Polki jeżdżą po seks... do Tunezji i Egiptu

Około 700 tysięcy Polaków odwiedziło w 2009 roku kraje znane ze słońca, ciepłych mórz i seksu. Coraz więcej Polaków i Polek jeździ do zagranicznych kurortów nie tylko po to, by się opalać i popływać w ciepłym morzu... - pisze "Newsweek".

Polki jeżdżą po seks... do Tunezji i Egiptu
Źródło zdjęć: © Thinkstockphotos

21.02.2011 | aktual.: 21.02.2011 10:58

Polskie trasy sekspodróży są już dobrze przetarte. Kobiety jeżdżą do Tunezji i Egiptu, rzadziej do Turcji i na Bali. Mężczyźni do Tajlandii, Wietnamu i Kambodży, rzadziej na Kubę. Sporą popularnością wśród panów cieszy się Krym.

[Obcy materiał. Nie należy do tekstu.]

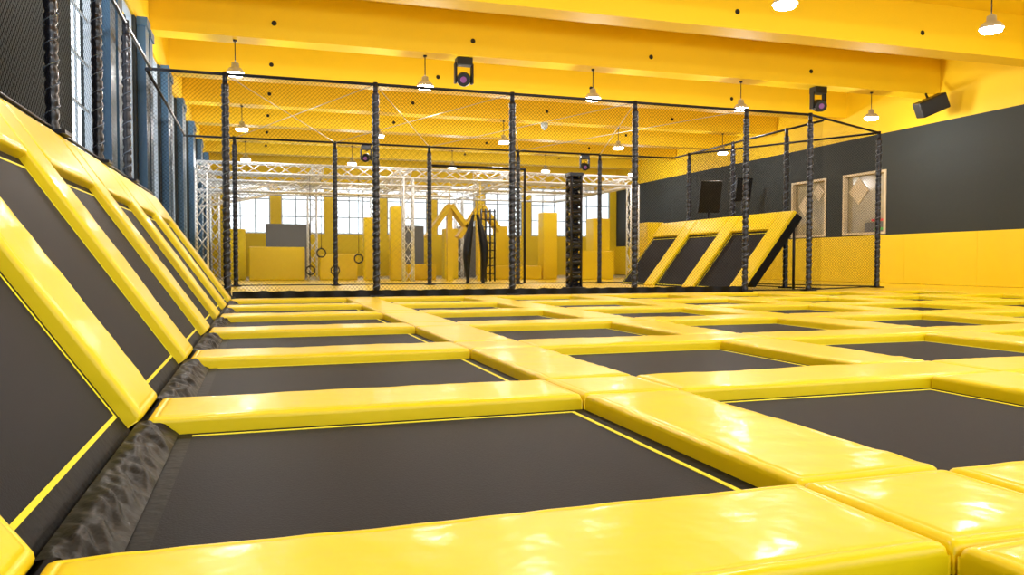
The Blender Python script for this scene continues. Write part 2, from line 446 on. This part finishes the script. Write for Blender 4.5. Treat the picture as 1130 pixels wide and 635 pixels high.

W latach 20. XX wieku znanymi na całym świecie miastami grzechu były Szanghaj, Paryż i Berlin. Później sławę zyskały Rio de Janeiro czy dzielnice czerwonych latarni w Amsterdamie i Hamburgu - miejsca, które powstały dzięki marynarzom. Jednak dziś to już raczej muzea, skanseny seksu. Tani transport lotniczy i rozwój turystyki masowej stworzyły nowe centra rozrywki seksualnej - przede wszystkim tam, gdzie są zalane słońcem, bajkowe plaże.

Tajemnica popularności turystyki seksualnej to jednak nie tylko niska cena czy egzotyka. W Polsce też można sobie dziś zafundować azjatycką lub czarnoskóra kochankę albo młodziutkiego żigolaka. I to często nawet za mniejsze pieniądze niż za granicą. Jest pełna oferta zarówno dla pań, jak i panów. Ludzie jednak nie pożądają krótkich chwil seksualnego uniesienia, chcą czegoś więcej, pragną iluzji. Nie tylko kobiety, lecz także mężczyźni.

Świadczą o tym opowieści tych, którzy z sekswakacji wrócili. - Mówiłam "jestem głodna" - biegł po przekąski. "Pić mi się chce" - zaraz przynosił coś pysznego w wielkiej szklance z bąbelkami, lodem i parasolką. "Jestem zmęczona" - już się szykował do masażu pleców. I te oczy... Mój polski chłopak to przy nim cieć - opowiada "Newsweekowi" Agata z Płocka.

Problem w tym, że seksturystyka odrealnia. Oddalenie od domu, bajkowe otoczenie, całkowity brak społecznej kontroli, a do tego różnice kulturowe i bariera językowa. - Można udawać, że to nie jest rzeczywistość i nie dzieje się tylko dzięki pieniądzom - mówi dr Piotr Darłowicz, seksuolog i terapeuta z poradni małżeńskiej. Jak dodaje, od paru lat przybywa pacjentów, którzy mają za sobą sekspodróże i za bardzo uwierzyli, że piękna i bajkowa iluzja to rzeczywistość. Kobiety mają zwykle złamane serca, mężczyźni - problemy małżeńskie, wyrzuty sumienia oraz kłopoty z uzależnieniem od prostytucji.